— start —

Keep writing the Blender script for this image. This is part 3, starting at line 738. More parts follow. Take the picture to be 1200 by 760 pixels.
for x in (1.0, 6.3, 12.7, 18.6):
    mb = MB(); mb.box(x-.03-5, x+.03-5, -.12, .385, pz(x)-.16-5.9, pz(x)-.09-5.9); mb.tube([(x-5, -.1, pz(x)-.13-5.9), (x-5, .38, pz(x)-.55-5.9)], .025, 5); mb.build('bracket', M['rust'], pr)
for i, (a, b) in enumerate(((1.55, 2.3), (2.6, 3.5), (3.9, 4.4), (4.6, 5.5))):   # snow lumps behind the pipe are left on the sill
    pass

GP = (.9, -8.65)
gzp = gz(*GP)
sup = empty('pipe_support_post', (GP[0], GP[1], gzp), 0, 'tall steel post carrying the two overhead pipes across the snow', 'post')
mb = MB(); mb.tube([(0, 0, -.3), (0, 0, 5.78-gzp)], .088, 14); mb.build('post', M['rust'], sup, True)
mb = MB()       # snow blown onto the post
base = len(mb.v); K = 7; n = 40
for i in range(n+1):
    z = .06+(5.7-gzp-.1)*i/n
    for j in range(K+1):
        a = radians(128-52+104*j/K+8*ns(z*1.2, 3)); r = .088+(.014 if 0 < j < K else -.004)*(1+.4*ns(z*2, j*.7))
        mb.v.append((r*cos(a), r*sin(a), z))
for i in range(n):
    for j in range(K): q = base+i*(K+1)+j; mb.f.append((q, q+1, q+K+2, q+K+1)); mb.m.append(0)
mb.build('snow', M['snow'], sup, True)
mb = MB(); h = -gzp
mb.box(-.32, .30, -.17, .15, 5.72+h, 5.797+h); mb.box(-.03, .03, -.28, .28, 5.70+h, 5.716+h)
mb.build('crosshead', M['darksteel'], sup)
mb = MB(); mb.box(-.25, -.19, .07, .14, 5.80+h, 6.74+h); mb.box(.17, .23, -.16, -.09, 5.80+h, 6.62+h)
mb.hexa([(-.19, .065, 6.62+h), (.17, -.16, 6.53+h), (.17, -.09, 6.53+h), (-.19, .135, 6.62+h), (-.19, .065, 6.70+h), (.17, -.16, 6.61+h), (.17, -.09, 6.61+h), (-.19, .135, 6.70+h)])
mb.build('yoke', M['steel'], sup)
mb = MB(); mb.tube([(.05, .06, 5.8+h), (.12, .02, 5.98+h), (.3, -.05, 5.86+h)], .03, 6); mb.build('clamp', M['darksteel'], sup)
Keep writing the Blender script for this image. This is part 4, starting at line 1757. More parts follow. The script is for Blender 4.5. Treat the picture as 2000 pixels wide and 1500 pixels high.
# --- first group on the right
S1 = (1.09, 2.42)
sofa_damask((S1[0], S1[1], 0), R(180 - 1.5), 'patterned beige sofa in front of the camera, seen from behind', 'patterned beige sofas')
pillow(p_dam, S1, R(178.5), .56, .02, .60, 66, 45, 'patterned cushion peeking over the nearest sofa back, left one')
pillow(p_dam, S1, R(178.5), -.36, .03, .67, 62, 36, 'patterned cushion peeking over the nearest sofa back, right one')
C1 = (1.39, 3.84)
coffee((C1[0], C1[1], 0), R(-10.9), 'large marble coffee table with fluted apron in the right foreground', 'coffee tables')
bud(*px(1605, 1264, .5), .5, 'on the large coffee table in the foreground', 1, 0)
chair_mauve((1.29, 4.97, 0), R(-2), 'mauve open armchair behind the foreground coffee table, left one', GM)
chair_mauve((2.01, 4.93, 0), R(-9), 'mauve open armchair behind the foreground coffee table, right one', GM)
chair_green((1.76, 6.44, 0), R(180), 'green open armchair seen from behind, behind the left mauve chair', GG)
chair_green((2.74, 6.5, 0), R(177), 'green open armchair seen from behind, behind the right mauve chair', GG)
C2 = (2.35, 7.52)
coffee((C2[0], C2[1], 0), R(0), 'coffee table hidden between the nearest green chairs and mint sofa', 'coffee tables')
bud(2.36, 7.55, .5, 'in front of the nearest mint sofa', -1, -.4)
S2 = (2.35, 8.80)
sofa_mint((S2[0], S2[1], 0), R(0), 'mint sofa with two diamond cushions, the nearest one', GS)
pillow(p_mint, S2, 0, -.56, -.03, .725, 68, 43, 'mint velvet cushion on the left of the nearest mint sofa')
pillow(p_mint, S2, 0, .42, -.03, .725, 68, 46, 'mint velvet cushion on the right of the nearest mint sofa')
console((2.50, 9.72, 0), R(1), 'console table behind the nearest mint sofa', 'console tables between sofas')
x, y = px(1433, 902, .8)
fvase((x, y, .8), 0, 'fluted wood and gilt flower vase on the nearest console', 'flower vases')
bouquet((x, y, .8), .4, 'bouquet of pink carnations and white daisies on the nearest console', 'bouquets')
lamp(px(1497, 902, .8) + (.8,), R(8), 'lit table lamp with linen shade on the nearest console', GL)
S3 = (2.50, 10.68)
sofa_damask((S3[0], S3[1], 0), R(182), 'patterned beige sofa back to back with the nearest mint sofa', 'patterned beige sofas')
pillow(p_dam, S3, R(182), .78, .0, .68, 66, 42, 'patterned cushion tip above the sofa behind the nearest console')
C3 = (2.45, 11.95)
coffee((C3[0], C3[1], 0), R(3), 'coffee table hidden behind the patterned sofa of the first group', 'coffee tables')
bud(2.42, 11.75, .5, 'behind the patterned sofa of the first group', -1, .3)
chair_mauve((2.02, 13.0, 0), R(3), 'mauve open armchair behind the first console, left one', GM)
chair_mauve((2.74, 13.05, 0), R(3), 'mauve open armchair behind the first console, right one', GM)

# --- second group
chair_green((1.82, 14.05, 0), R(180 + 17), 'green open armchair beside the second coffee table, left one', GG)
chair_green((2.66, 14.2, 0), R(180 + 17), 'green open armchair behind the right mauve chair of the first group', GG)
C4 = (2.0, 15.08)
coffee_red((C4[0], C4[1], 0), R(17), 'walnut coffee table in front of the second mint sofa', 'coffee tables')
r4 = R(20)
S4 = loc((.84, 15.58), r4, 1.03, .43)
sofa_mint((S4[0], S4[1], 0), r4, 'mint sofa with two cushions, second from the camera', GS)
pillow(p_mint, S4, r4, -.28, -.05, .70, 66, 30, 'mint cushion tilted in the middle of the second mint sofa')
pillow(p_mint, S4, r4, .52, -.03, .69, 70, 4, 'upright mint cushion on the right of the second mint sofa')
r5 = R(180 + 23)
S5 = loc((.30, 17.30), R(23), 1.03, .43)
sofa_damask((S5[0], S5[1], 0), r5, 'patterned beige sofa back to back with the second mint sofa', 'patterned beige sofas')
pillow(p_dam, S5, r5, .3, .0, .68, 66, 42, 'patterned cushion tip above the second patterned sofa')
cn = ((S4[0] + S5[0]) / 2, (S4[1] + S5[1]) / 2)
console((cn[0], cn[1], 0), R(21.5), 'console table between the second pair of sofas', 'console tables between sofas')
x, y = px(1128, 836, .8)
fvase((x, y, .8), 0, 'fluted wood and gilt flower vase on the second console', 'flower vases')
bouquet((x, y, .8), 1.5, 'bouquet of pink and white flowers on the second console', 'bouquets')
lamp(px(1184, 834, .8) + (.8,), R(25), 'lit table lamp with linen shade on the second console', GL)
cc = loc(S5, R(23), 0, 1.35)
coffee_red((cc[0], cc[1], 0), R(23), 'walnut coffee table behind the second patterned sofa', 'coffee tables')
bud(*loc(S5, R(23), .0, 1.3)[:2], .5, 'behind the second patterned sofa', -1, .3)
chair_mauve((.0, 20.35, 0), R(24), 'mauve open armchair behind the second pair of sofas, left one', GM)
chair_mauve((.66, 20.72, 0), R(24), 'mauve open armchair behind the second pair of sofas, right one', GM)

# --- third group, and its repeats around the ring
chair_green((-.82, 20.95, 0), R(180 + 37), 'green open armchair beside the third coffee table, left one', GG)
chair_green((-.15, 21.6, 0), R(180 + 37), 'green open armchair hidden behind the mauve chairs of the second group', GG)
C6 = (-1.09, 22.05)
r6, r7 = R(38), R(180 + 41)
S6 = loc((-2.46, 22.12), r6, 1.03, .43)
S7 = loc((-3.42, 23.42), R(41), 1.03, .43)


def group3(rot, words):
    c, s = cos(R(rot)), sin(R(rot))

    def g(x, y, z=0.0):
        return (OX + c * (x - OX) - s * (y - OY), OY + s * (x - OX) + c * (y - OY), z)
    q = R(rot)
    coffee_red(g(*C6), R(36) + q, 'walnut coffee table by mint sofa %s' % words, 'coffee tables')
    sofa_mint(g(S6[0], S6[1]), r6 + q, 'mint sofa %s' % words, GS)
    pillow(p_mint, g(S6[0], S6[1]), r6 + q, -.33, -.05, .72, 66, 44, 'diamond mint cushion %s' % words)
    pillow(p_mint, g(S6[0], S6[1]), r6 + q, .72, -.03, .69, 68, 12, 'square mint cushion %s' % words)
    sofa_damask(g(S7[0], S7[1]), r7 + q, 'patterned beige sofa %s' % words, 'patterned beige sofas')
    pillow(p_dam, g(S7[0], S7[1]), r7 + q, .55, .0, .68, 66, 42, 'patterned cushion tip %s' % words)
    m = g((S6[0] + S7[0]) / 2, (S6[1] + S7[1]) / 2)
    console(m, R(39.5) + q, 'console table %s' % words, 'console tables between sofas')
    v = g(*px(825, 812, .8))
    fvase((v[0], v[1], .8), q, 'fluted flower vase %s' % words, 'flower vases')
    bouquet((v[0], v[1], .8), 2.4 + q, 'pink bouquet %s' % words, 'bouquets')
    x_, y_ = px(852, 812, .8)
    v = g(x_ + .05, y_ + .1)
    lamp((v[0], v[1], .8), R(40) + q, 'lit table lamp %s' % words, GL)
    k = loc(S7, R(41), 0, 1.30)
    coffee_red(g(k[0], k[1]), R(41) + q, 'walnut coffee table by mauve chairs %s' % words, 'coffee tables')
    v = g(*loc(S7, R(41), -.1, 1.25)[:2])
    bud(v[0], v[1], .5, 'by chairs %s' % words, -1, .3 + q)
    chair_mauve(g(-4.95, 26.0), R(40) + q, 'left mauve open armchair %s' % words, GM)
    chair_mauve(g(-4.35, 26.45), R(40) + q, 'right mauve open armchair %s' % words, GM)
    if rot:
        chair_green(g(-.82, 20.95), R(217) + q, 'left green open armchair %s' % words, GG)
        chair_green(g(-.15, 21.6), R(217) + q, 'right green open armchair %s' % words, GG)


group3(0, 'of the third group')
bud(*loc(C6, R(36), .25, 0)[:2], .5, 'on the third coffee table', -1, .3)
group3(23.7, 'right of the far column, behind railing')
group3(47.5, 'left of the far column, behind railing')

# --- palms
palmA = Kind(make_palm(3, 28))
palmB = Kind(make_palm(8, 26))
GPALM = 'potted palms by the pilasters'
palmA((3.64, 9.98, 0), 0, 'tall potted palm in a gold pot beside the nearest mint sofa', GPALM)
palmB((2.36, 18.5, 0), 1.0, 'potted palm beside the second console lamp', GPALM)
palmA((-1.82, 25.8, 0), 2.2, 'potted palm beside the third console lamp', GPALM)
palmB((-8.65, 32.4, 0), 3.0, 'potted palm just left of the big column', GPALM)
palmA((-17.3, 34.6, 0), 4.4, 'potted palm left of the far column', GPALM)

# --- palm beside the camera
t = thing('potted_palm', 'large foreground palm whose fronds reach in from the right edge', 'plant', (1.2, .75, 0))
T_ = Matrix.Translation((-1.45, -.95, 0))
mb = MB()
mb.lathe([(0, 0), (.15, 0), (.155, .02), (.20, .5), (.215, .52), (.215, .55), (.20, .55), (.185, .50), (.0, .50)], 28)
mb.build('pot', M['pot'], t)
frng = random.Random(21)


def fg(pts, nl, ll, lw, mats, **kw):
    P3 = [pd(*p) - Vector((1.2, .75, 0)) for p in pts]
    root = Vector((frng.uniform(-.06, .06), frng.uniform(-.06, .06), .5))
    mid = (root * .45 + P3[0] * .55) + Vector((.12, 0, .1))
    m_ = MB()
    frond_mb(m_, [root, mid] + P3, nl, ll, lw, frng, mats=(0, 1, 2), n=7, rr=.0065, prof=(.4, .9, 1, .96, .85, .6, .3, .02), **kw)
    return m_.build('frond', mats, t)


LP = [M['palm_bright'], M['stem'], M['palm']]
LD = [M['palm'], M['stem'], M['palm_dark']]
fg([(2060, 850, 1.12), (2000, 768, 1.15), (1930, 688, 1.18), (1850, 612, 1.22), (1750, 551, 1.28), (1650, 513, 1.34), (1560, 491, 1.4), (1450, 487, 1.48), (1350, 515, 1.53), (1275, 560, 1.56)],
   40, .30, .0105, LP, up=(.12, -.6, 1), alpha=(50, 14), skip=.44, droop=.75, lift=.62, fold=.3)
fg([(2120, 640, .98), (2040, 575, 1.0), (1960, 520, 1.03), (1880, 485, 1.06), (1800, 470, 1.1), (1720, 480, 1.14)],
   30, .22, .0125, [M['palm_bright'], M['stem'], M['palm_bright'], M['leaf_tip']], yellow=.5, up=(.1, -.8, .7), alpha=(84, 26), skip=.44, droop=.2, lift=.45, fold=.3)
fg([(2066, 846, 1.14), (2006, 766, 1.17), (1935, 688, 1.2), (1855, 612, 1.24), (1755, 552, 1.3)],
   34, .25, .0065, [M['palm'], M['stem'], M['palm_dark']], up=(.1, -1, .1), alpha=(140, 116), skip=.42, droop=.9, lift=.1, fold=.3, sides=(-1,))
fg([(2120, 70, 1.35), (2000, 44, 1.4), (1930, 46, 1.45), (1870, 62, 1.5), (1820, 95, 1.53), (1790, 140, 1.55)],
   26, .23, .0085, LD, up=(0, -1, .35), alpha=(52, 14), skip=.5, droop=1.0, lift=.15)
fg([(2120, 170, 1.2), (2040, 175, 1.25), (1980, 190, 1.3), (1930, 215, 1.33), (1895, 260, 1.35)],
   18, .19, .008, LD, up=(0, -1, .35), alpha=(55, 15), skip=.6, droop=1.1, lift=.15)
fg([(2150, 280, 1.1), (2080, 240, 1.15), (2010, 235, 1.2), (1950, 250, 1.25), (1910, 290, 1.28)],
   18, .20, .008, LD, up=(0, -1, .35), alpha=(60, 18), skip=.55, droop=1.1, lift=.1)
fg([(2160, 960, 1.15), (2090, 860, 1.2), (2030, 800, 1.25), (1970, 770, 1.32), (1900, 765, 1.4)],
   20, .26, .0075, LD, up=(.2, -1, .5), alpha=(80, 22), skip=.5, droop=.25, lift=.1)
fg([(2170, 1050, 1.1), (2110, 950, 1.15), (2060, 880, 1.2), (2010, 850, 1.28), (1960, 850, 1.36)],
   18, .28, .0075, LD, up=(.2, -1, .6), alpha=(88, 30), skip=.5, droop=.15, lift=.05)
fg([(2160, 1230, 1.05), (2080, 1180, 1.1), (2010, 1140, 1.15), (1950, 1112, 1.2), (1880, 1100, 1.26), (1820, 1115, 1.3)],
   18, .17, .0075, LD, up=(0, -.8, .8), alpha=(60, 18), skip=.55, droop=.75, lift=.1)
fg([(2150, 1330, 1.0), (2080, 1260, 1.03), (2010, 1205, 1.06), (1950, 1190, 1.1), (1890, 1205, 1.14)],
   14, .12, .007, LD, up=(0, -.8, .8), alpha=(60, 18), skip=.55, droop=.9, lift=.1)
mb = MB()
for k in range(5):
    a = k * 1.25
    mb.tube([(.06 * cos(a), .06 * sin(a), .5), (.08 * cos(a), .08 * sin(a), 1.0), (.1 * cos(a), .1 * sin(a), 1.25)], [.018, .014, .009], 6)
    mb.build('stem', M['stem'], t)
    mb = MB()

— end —

◆ DIRECTIONS:
Each line from the top of the material above through the line with "mb.build('clamp', M['darksteel'], sup)" must be echoed exactly, and no other line.

◆ RESULT BELOW:
Keep writing the Blender script for this image. This is part 3, starting at line 738. More parts follow. Take the picture to be 1200 by 760 pixels.
for x in (1.0, 6.3, 12.7, 18.6):
    mb = MB(); mb.box(x-.03-5, x+.03-5, -.12, .385, pz(x)-.16-5.9, pz(x)-.09-5.9); mb.tube([(x-5, -.1, pz(x)-.13-5.9), (x-5, .38, pz(x)-.55-5.9)], .025, 5); mb.build('bracket', M['rust'], pr)
for i, (a, b) in enumerate(((1.55, 2.3), (2.6, 3.5), (3.9, 4.4), (4.6, 5.5))):   # snow lumps behind the pipe are left on the sill
    pass

GP = (.9, -8.65)
gzp = gz(*GP)
sup = empty('pipe_support_post', (GP[0], GP[1], gzp), 0, 'tall steel post carrying the two overhead pipes across the snow', 'post')
mb = MB(); mb.tube([(0, 0, -.3), (0, 0, 5.78-gzp)], .088, 14); mb.build('post', M['rust'], sup, True)
mb = MB()       # snow blown onto the post
base = len(mb.v); K = 7; n = 40
for i in range(n+1):
    z = .06+(5.7-gzp-.1)*i/n
    for j in range(K+1):
        a = radians(128-52+104*j/K+8*ns(z*1.2, 3)); r = .088+(.014 if 0 < j < K else -.004)*(1+.4*ns(z*2, j*.7))
        mb.v.append((r*cos(a), r*sin(a), z))
for i in range(n):
    for j in range(K): q = base+i*(K+1)+j; mb.f.append((q, q+1, q+K+2, q+K+1)); mb.m.append(0)
mb.build('snow', M['snow'], sup, True)
mb = MB(); h = -gzp
mb.box(-.32, .30, -.17, .15, 5.72+h, 5.797+h); mb.box(-.03, .03, -.28, .28, 5.70+h, 5.716+h)
mb.build('crosshead', M['darksteel'], sup)
mb = MB(); mb.box(-.25, -.19, .07, .14, 5.80+h, 6.74+h); mb.box(.17, .23, -.16, -.09, 5.80+h, 6.62+h)
mb.hexa([(-.19, .065, 6.62+h), (.17, -.16, 6.53+h), (.17, -.09, 6.53+h), (-.19, .135, 6.62+h), (-.19, .065, 6.70+h), (.17, -.16, 6.61+h), (.17, -.09, 6.61+h), (-.19, .135, 6.70+h)])
mb.build('yoke', M['steel'], sup)
mb = MB(); mb.tube([(.05, .06, 5.8+h), (.12, .02, 5.98+h), (.3, -.05, 5.86+h)], .03, 6); mb.build('clamp', M['darksteel'], sup)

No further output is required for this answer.